Senate Democrats dropped a proposal to establish a $50 billion liquidation fund, opting instead to fund the cost of such operations from asset sales and, in case of shortfalls, fees on other large firms.

* House-Senate dynamic: The House bill would set up a somewhat simpler liquidation process that includes a $200 billion prepaid fund.

* Winners and losers: If the new strategy works, the economy is better protected from financial sector crises. Big financial firms could take a hit from paying fees.

Protecting Consumers

* Objective: Stop abusive home mortgages, credit cards.

The Senate bill would create a consumer protection bureau to regulate such products.

State authorities would be able to enforce new rules issued by the watchdog but could not cross state lines to charge nationally regulated banks. Federal authorities would still be able to overrule state laws under certain conditions.

House-Senate dynamic: The House bill calls for an independent consumer protection agency, while the Senate bill puts it in the Federal Reserve to appease Republicans.

The House bill exempts many businesses from the watchdog's oversight. The Senate bill has fewer outright exemptions. A fight is under way on whether to exempt auto dealers.

Winners and losers: Consumers can expect ber protections. Credit card firms and mortgage lenders face tougher rules, regardless of where the watchdog is set up.

Volcker Rule

* Objective: Ban risky trading unrelated to customers' needs at deposit-insured banks whose federal backing enables them to borrow money more cheaply than rivals.

Obama proposed this ban on "proprietary trading" in January along with his adviser, former Federal Reserve chairman Paul Volcker. It may become law, but probably not as written.

Under the Senate bill, the "Volcker rule" would be adopted, but regulators would write its details.

Democratic Senators Jeff Merkley and Carl Levin are offering an amendment that would ensure regulators don't water down the rule later. Their proposal would bar banks from high-risk speculative trading, require large nonbank financial institutions to set aside more capital for speculative activity, and prohibit financial firms from betting against their customers. Republicans have prevented the Merkley-Levin amendment from coming up for a vote.

* House-Senate dynamic: The Volcker rule is not in the House bill.

* Winners and losers: Too soon to say. Volcker says his rule would avert the next financial crisis. Large firms could lose profits if the rule is enacted. But the Senate bill, as written, falls well short of making that a certainty.

Over-the-Counter Derivatives

* Objective: Police the $615-trillion over-the-counter derivatives market, which was a hothouse for risk during the boom years and greatly amplified the financial crisis.

The Senate bill proposes new rules that would push as much OTC derivatives traffic as possible through exchanges, electronic platforms and clearinghouses, in order to boost transparency, risk comprehension and price competition.

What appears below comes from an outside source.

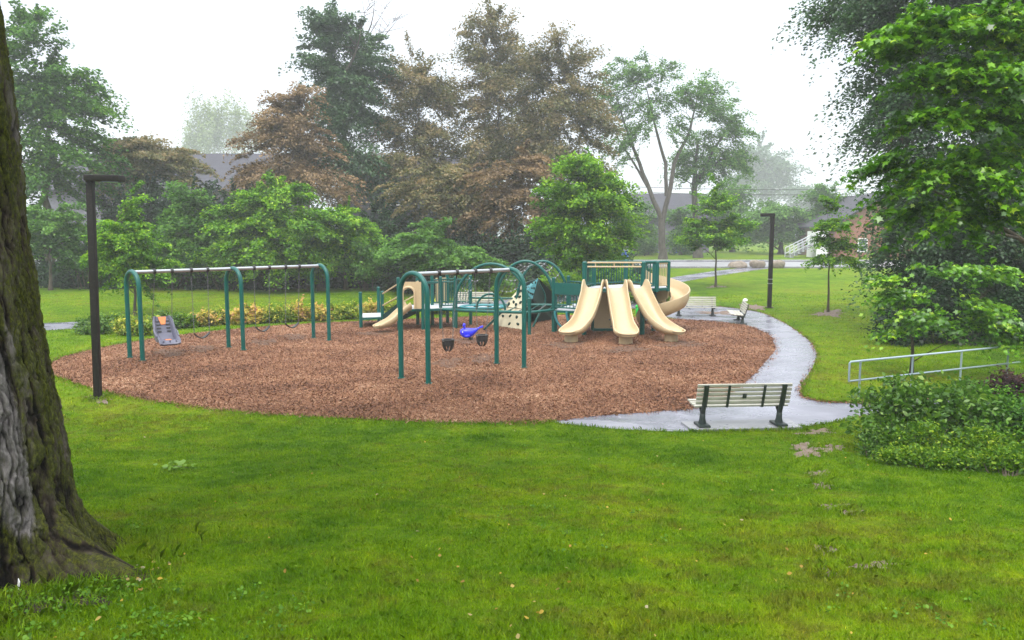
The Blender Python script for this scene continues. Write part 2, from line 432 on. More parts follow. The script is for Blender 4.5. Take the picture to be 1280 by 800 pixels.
def leaf_verts(c, size, tmpl, up=.8, outdir=None, droop=0.0):
    n = len(c)
    nor = rng.normal(size=(n, 3)); nor[:, 2] = np.abs(nor[:, 2]) + up
    if outdir is not None: nor[:, :2] += outdir[:, :2] * .5
    nor = unit(nor)
    d = rng.normal(size=(n, 3))
    if outdir is not None: d = d * .6 + outdir
    d[:, 2] -= droop
    d = unit(d - nor * (d * nor).sum(1, keepdims=True)); s = np.cross(d, nor)
    t = tmpl[None] * np.asarray(size).reshape(-1, 1, 1)
    return c[:, None] + s[:, None] * t[:, :, :1] + d[:, None] * t[:, :, 1:2] + nor[:, None] * t[:, :, 2:3]

def clump_leaves(cent, axis, K, rc, flat=.35, lsize=.25, tmpl=T_RHOMB, droop=.15, up=.8, sag=.25, cl_var=None):
    """cent (n,3) clump centres, axis = outward vectors; every clump is an uneven spray of leaves"""
    n = len(cent)
    sizes = rc * rng.uniform(.55, 1.35, n)
    idx = np.repeat(np.arange(n), K)
    g = rng.normal(size=(n * K, 3)) * .5
    g = np.clip(g, -.95, .95); g[:, 2] *= flat
    out = unit(axis * np.array([1, 1, .3]))[idx]
    lat = np.cross(out, np.array([0, 0, 1.0]))
    along = g[:, :1] * 1.35; side = g[:, 1:2] * .8
    p = cent[idx] + sizes[idx, None] * (out * along + lat * side + np.array([0, 0, 1.0]) * (g[:, 2:3] - sag * (along + .2) ** 2 * np.sign(along + .3)))
    var = np.clip(rng.normal(.42, .2, n * K) + (0 if cl_var is None else cl_var[idx]) + g[:, 2] / max(flat, .05) * .12, 0, 1)
    V = leaf_verts(p, lsize * rng.uniform(.6, 1.3, n * K), tmpl, up, out, droop)
    return V, var

def blobs_points(blobs, n, surf=.45):
    """blobs: list of (centre, radii); n clump centres spread through their volume, denser towards the outside"""
    w = np.array([b[1][0] * b[1][1] * b[1][2] for b in blobs]) ** .75; w = w / w.sum()
    ch = rng.choice(len(blobs), n, p=w)
    C = np.array([b[0] for b in blobs])[ch]; Rr = np.array([b[1] for b in blobs])[ch]
    u = unit(rng.normal(size=(n, 3))); r = rng.uniform(0, 1, n) ** surf
    return C + u * r[:, None] * Rr, C

def bez(a, b, bend, k=5):
    a, b = Vector(a), Vector(b); m = (a + b) / 2 + Vector(bend)
    return [(a * (1 - t) ** 2 + m * 2 * t * (1 - t) + b * t * t) for t in [i / (k - 1) for i in range(k)]]

DENS = (1.5, 2.3, .98)
def tree(name, label, cat, base, top, r0, blobs, leaf, nclump, K, rc, lsize, bark='bark', group=None, tmpl=T_RHOMB,
         flat=.35, limbs=18, forks=None, sides=7, up=.8, droop=.15, sag=.25, surf=.45, twig=.014, trunk_sides=10, bare=None, mind=0.0):
    base = np.array(base, float); top = np.array(top, float)
    if tmpl is T_RHOMB: nclump = int(nclump * DENS[0]); K = int(K * DENS[1]); lsize *= DENS[2]
    if forks is None: top = base + (top - base) * .68
    T = thing(name, base, label, cat, group)
    cc = np.array([b[0] for b in blobs]).mean(0)
    cent, own = blobs_points(blobs, nclump, surf)
    if mind: cent[:, 2] = np.maximum(cent[:, 2], hz(0, cent[:, 1]) + mind)
    mb = MB()
    ax = []                                       # wooden axes that limbs may start from
    H = top - base
    k = 9
    wob = rng.normal(size=(k, 3)) * r0 * .5; wob[:, 2] = 0; wob[0] = 0
    tp = [base + H * t + wob[i] * min(1, t * 2) for i, t in enumerate(np.linspace(0, 1, k))]
    tp[0] = tp[0] - np.array([0, 0, .15])
    tr = [r0 * (1.45 if i == 0 else 1.0) * (1 - .86 * t) for i, t in enumerate(np.linspace(0, 1, k))]
    if forks is None:
        mb.tube(tp, tr, trunk_sides); ax.append((np.array(tp), np.array(tr)))
    else:
        for pts, rr in forks:
            P = np.array(pts, float); Q = []
            for i in range(len(P) - 1):
                for t in (0, .33, .67): Q.append(P[i] * (1 - t) + P[i + 1] * t)
            Q.append(P[-1]); Q = np.array(Q)
            Q[1:-1] += rng.normal(size=Q[1:-1].shape) * rr[0] * .12
            rs = np.interp(np.linspace(0, 1, len(Q)), np.linspace(0, 1, len(rr)), rr)
            if pts is forks[0][0]: Q[0, 2] -= .15; rs[0] *= 1.35
            mb.tube(Q, rs, trunk_sides); ax.append((Q, rs))
    def nearest(p):
        best = None
        for P, rr in ax:
            below = P[:, 2] < p[2] + .1
            below[0] = False
            d = np.linalg.norm(P - p, axis=1) + np.abs((p[2] - P[:, 2]) - .55 * np.linalg.norm((P - p)[:, :2], axis=1)) * .7
            d = np.where(below, d, d + 50)
            i = int(np.argmin(d))
            if best is None or d[i] < best[0]: best = (d[i], P[i], rr[i])
        return best[1], best[2]
    order = rng.permutation(nclump)
    for q, i in enumerate(order):
        p = cent[i]
        a, ra = nearest(p)
        L = np.linalg.norm(p - a)
        if q < limbs:
            r = min(ra * .6, max(twig * 1.5, r0 * .32)); pts = bez(a, p, (0, 0, L * .12) + rng.normal(size=3) * L * .06, 6)
            rr = np.linspace(r, twig * .6, 6); mb.tube(pts, rr, sides, cap=False)
            ax.append((np.array([tuple(v) for v in pts]), rr))
        elif L < 5 * rc + 2:
            pts = bez(a, p, (0, 0, L * .08) + rng.normal(size=3) * L * .05, 4)
            mb.tube(pts, np.linspace(min(ra * .6, twig), twig * .4, 4), 4, cap=False)
    if bare:
        for a, b, r in bare: 
            L = np.linalg.norm(np.array(b) - np.array(a))
            mb.tube(bez(a, b, rng.normal(size=3) * L * .2, 8), np.linspace(r, r * .12, 8), 5, cap=False)
            for _ in range(18):
                t = rng.uniform(.3, 1); s = np.array(a) + (np.array(b) - np.array(a)) * t
                e = s + rng.normal(size=3) * np.array([1, 1, .7]) * L * .16 + np.array([0, 0, L * .1])
                mb.tube(bez(s, e, rng.normal(size=3) * L * .02, 4), np.linspace(r * .3, r * .08, 4), 4, cap=False)
    mb.build('trunk', M[bark], T, smooth=60, recalc=False)
    clv = rng.normal(0, .2 if tmpl is T_MAPLE else .14, nclump)
    V, var = clump_leaves(cent, cent - (own * .5 + cc * .5) + rng.normal(size=cent.shape) * .2, K, rc, flat, lsize, tmpl, droop, up, sag, clv)
    me = fast_mesh('crown', V, V.shape[1], var)
    link('crown', me, M[leaf], T)
    return T

def pb(px, py, rx, ry, d, dd=0.0, depth=None):    # blob in world units from a photo ellipse standing at distance d
    c = at(px, py, d + dd); s = d / F
    return (c, (rx * s, (depth if depth is not None else rx * .9 * s), ry * s))

def ground_at(px, d):
    x = (px - 640) / F * d * 1.0
    return np.array([x, d, float(hz(x, d))])

def shrub(name, label, cat, base, blobs, leaf, n, K, rc, lsize, group=None, tmpl=T_OVAL, flat=.6, up=.5, nstem=9, bark='bark', zmin=.06, droop=.1, sag=.15):
    base = np.array(base, float)
    T = thing(name, base, label, cat, group)
    cent, own = blobs_points(blobs, n, .5)
    cent[:, 2] = np.maximum(cent[:, 2], hz(0, cent[:, 1]) + zmin + rng.uniform(0, .1, n))
    mb = MB()
    for i in rng.choice(n, min(n, nstem * 3), replace=False):
        p = cent[i]; b = base + np.array([(p[0] - base[0]) * .55, (p[1] - base[1]) * .55, 0]); b[2] = float(hz(b[0], b[1])) - .03
        L = np.linalg.norm(p - b); mb.tube(bez(b, p, rng.normal(size=3) * L * .08, 4), np.linspace(.012 + .004 * L, .004, 4), 5, cap=False)
    mb.build('stems', M[bark], T, recalc=False)
    ax = cent - base
    V, var = clump_leaves(cent, ax, K, rc, flat, lsize, tmpl, droop, up, sag, rng.normal(0, .12, n))
    link('foliage', fast_mesh('foliage', V, V.shape[1], var), M[leaf], T)
    return T
# ------------------------------------------------------------------ ground, chips, paths, road
def structure(o): return tag(o, kind='structure')

def terrain():
    ys = np.concatenate([np.linspace(-3, BANK, 70), np.linspace(BANK, 34, 22)[1:], np.linspace(34, 75, 22)[1:], np.linspace(75, 300, 20)[1:]])
    xs = np.concatenate([np.linspace(-190, -20, 18)[:-1], np.linspace(-20, 20, 70), np.linspace(20, 190, 18)[1:]])
    X, Y = np.meshgrid(xs, ys); Z = hz(X, Y)
    n = len(xs); V = np.stack([X, Y, Z], -1).reshape(-1, 3)
    Fc = [(j * n + i, j * n + i + 1, (j + 1) * n + i + 1, (j + 1) * n + i) for j in range(len(ys) - 1) for i in range(n - 1)]
    me = bpy.data.meshes.new('ground'); me.from_pydata(V.tolist(), [], Fc)
    structure(link('ground', me, M['lawn'], None, 179))
terrain()

def smooth_closed(P, k=6):
    P = np.array(P, float); n = len(P); out = []
    for i in range(n):
        p0, p1, p2, p3 = P[i - 1], P[i], P[(i + 1) % n], P[(i + 2) % n]
        for j in range(k):
            t = j / k
            out.append(.5 * ((2 * p1) + (-p0 + p2) * t + (2 * p0 - 5 * p1 + 4 * p2 - p3) * t * t + (-p0 + 3 * p1 - 3 * p2 + p3) * t ** 3))
    return np.array(out)

def wobble(P, amp):
    n = len(P); d = np.roll(P, -1, 0) - np.roll(P, 1, 0); nr = np.stack([-d[:, 1], d[:, 0]], 1); nr /= np.maximum(np.linalg.norm(nr, axis=1, keepdims=True), 1e-6)
    w = rng.normal(size=n); w = (w + np.roll(w, 1) + np.roll(w, -1)) / 2
    return P + nr * w[:, None] * amp

def sheet(name, poly, off, mat, kind='structure', maxlen=1.2):
    bm = bmesh.new(); vs = [bm.verts.new((float(x), float(y), 0)) for x, y in poly]
    f = bm.faces.new(vs); f.normal_update()
    bmesh.ops.triangulate(bm, faces=[f])
    for _ in range(6):
        e = [e for e in bm.edges if e.calc_length() > maxlen]
        if not e: break
        bmesh.ops.subdivide_edges(bm, edges=e, cuts=1, use_grid_fill=False)
        bmesh.ops.triangulate(bm, faces=[f for f in bm.faces if len(f.verts) > 3])
    for v in bm.verts: v.co.z = float(hz(v.co.x, v.co.y)) + off
    for f in bm.faces:
        f.normal_update()
        if f.normal.z < 0: f.normal_flip()
    me = bpy.data.meshes.new(name); bm.to_mesh(me); bm.free()
    return tag(link(name, me, mat), kind=kind)

def inside(P, poly):
    x, y = P[:, 0], P[:, 1]; r = np.zeros(len(P), bool); n = len(poly)
    for i in range(n):
        x0, y0 = poly[i]; x1, y1 = poly[(i + 1) % n]
        c = ((y0 > y) != (y1 > y))
        with np.errstate(divide='ignore', invalid='ignore'):
            r ^= c & (x < (x1 - x0) * (y - y0) / (y1 - y0 + 1e-12) + x0)
    return r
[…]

A hard-hitting proposal from Senate Agriculture Committee Chairman Blanche Lincoln would require banks to separate their swap-trading units. Banks and regulators oppose her proposal. Analysts say it may be dropped from the bill.

Senate Banking Committee Chairman Christopher Dodd has proposed a compromise that would suspend any application of Lincoln's measure for two years and allow regulators to kill it altogether after studying it. Some critics have said Dodd's approach would cloud markets with uncertainty for two years.

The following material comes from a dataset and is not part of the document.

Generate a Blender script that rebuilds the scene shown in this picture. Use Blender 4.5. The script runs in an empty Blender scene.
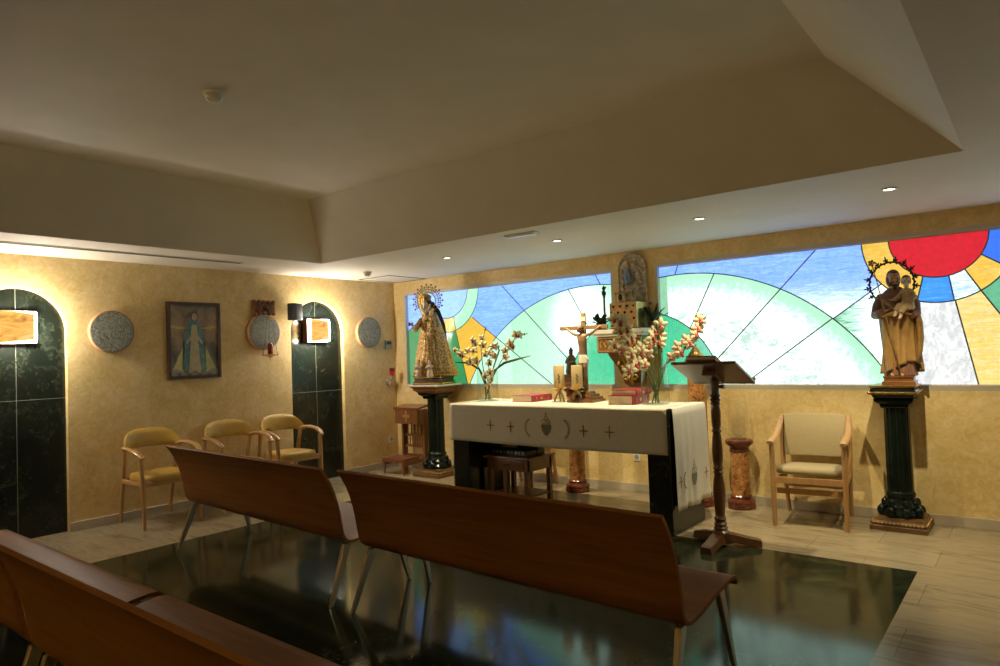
import bpy, bmesh, math, random
from mathutils import Vector, Matrix, Euler
from math import sin, cos, pi, radians as R_, sqrt, atan2

random.seed(7)
S = bpy.context.scene
C = S.collection

# ------------------------------------------------------------------ camera, world, exposure
F_PX, YAW, PITCH, ROLL = 680.05, -0.672, 0.0293, -0.0344
CAM = Vector((7.0151, -6.4771, 1.5))
fw = Vector((sin(YAW)*cos(PITCH), cos(YAW)*cos(PITCH), sin(PITCH)))
r0 = Vector((cos(YAW), -sin(YAW), 0)); u0 = r0.cross(fw)
rv = r0*cos(ROLL)+u0*sin(ROLL); uv = -r0*sin(ROLL)+u0*cos(ROLL)
cd = bpy.data.cameras.new('camera'); co = bpy.data.objects.new('camera', cd); C.objects.link(co)
cd.sensor_width = 36.0; cd.lens = F_PX/1000*36.0; cd.clip_start = 0.05
m = Matrix.Identity(4)
for i in range(3):
    m[i][0] = rv[i]; m[i][1] = uv[i]; m[i][2] = -fw[i]; m[i][3] = CAM[i]
co.matrix_world = m
S.camera = co
w = bpy.data.worlds.new('world'); S.world = w; w.use_nodes = True
w.node_tree.nodes['Background'].inputs[0].default_value = (0.6, 0.7, 1, 1)
w.node_tree.nodes['Background'].inputs[1].default_value = 0.05
S.view_settings.view_transform = 'Standard'; S.view_settings.look = 'None'
S.view_settings.gamma = 1; S.view_settings.exposure = 0.0
S.view_settings.use_curve_mapping = False
S.cycles.max_bounces = 8; S.cycles.diffuse_bounces = 5; S.cycles.glossy_bounces = 4
S.cycles.transparent_max_bounces = 12; S.cycles.use_denoising = True
S.cycles.sample_clamp_indirect = 4.0
REAR_W = 25.0
DOWN_W, WIN_GAIN, SCONCE, WHT = 140.0, 1.05, 1.0, 1.0
H = 2.517                                    # soffit height
RX0, RX1, RY0, RY1, RZ, RS = 1.047, 6.728, -1.99, -7.4, 3.022, 0.55   # ceiling recess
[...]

* House-Senate dynamic: The two bills are similar but the House exempts a wider range of end users from central clearing. There is no Lincoln proposal equivalent in the House bill.

* Winners and losers: Wall Street mega-firms -- Goldman Sachs (GS.N), JPMorgan Chase (JPM.N), Citigroup (C.N), Bank of America (BAC.N), Morgan Stanley (MS.N) and Wells Fargo (WFC.N) -- dominate the OTC derivatives market. The substantial profits they reap from it could be sharply reduced.

Systemic Risk

* Objective: Create a new entity to spot and head off the next crisis. The Senate bill sets up a nine-member council of regulators, chaired by the Treasury secretary.

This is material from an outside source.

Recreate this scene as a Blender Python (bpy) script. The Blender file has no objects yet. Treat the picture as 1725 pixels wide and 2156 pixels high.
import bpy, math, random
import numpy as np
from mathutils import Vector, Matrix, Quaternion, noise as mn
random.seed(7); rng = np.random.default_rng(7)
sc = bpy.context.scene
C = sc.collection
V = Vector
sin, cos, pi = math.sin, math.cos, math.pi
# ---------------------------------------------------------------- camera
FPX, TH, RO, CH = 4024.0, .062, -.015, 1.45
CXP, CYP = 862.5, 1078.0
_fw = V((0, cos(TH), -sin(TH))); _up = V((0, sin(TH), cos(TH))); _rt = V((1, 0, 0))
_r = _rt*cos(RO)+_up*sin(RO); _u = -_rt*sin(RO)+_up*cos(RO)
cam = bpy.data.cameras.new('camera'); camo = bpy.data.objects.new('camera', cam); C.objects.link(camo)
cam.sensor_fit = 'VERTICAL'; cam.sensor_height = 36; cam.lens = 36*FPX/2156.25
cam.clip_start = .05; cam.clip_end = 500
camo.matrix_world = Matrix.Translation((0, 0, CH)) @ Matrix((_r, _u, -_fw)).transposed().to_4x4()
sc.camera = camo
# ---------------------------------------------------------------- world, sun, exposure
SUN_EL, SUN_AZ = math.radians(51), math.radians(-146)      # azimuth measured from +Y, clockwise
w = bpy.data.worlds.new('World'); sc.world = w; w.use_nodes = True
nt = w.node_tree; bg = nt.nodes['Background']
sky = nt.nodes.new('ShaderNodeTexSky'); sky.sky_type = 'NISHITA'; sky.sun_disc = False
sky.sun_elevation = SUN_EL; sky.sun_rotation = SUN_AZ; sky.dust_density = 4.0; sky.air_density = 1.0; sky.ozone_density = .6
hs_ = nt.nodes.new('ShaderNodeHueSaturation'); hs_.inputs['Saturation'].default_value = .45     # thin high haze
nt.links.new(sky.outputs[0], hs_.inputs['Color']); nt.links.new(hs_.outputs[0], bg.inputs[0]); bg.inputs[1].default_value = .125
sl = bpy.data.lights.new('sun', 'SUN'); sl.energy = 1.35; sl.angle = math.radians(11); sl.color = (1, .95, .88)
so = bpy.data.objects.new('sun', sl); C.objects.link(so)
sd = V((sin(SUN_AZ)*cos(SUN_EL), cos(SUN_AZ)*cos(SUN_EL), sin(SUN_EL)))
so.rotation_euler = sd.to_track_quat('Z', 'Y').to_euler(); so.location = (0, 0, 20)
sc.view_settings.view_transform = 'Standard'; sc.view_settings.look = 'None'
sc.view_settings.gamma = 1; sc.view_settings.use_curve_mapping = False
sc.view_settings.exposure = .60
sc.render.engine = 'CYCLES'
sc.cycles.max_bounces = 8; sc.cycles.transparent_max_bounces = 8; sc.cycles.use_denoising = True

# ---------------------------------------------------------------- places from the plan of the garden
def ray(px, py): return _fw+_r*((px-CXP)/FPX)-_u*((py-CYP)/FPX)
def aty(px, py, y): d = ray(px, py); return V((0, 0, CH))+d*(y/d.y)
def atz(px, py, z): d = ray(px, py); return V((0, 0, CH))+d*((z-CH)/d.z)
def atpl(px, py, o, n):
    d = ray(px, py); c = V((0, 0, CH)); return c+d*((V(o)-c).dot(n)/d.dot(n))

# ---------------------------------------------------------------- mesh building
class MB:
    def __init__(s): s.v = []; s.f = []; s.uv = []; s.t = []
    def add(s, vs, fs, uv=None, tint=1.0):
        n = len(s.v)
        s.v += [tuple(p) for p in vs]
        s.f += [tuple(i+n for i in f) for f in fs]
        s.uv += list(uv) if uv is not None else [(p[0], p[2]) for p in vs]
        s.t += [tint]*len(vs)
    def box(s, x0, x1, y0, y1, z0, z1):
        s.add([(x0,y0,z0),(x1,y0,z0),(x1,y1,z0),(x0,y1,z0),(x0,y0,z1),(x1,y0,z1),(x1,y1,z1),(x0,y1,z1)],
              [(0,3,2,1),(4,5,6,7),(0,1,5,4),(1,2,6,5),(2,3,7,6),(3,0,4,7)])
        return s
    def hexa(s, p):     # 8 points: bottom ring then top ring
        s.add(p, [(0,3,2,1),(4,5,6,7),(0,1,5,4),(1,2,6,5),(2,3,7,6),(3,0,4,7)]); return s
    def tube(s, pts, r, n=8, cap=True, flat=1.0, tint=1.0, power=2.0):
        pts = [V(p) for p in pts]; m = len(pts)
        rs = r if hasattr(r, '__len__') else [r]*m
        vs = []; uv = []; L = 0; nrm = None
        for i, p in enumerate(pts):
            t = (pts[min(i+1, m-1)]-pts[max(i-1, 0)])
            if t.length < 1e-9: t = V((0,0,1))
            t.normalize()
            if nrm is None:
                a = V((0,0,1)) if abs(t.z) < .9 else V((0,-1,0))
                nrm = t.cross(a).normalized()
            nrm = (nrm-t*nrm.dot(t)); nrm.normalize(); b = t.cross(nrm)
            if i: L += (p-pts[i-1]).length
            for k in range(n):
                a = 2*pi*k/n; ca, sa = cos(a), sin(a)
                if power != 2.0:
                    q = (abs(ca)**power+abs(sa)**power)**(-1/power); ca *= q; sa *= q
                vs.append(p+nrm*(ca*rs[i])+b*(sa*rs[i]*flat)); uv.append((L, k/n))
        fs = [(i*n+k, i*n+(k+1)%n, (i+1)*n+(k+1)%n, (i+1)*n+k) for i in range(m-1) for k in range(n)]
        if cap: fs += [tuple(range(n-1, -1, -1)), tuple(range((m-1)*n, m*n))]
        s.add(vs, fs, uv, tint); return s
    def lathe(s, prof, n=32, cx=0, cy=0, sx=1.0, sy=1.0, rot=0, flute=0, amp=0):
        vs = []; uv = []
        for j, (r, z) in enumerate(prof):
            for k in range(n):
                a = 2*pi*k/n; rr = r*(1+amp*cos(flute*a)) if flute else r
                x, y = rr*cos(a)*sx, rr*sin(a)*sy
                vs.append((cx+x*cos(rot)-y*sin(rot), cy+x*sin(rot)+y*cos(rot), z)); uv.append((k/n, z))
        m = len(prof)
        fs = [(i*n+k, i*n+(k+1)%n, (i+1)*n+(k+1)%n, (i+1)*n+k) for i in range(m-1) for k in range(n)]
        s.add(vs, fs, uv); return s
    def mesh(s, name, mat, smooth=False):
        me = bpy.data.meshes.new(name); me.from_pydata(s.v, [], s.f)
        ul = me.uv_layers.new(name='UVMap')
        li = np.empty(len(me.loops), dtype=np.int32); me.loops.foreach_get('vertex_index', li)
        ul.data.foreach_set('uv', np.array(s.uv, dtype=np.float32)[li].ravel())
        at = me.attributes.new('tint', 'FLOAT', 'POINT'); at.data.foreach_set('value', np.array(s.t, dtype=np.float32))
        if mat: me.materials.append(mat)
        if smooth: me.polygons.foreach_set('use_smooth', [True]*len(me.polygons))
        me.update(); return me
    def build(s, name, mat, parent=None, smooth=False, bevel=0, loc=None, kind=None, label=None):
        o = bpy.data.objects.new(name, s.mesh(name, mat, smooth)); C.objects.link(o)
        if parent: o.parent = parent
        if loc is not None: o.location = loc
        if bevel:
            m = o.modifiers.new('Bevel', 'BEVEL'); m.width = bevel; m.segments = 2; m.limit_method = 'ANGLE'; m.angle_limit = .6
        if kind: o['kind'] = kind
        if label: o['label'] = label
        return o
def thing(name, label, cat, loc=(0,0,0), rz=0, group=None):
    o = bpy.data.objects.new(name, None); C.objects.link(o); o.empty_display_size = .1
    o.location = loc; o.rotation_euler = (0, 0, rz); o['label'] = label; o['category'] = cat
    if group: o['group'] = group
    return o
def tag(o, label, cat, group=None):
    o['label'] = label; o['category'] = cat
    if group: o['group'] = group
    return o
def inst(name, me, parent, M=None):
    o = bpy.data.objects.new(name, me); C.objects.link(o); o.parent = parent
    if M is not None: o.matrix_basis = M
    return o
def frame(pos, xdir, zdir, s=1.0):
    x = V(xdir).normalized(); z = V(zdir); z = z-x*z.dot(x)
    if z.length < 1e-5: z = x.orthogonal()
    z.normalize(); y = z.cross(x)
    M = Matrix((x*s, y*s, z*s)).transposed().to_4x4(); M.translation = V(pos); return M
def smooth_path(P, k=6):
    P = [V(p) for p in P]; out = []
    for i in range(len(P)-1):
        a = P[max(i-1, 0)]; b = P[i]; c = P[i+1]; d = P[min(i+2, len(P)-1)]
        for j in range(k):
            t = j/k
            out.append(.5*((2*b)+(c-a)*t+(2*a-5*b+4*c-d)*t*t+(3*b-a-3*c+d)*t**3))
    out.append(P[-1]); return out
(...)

* House-Senate dynamic: The House bill proposes a council chaired by the Treasury but gives the Fed a bigger role.

* Winners and losers: Big banks and financial firms would be forced into a tighter regulatory straitjacket.

Policing Banks

* Objective: Rationalize the jigsaw-puzzle bank supervision system to stop problems from festering in the cracks.

The Senate bill keeps oversight of large bank holding companies with assets over $50 billion at the Fed. The Fed would also continue to oversee state banks with under $50 billion in assets.

* House-Senate dynamic: Few differences remain now between the Senate bill and the House bill, which preserves the Fed's and FDIC's bank supervision roles. Both bills call for closing the Office of Thrift Supervision.

* Winners and losers: OTS will close.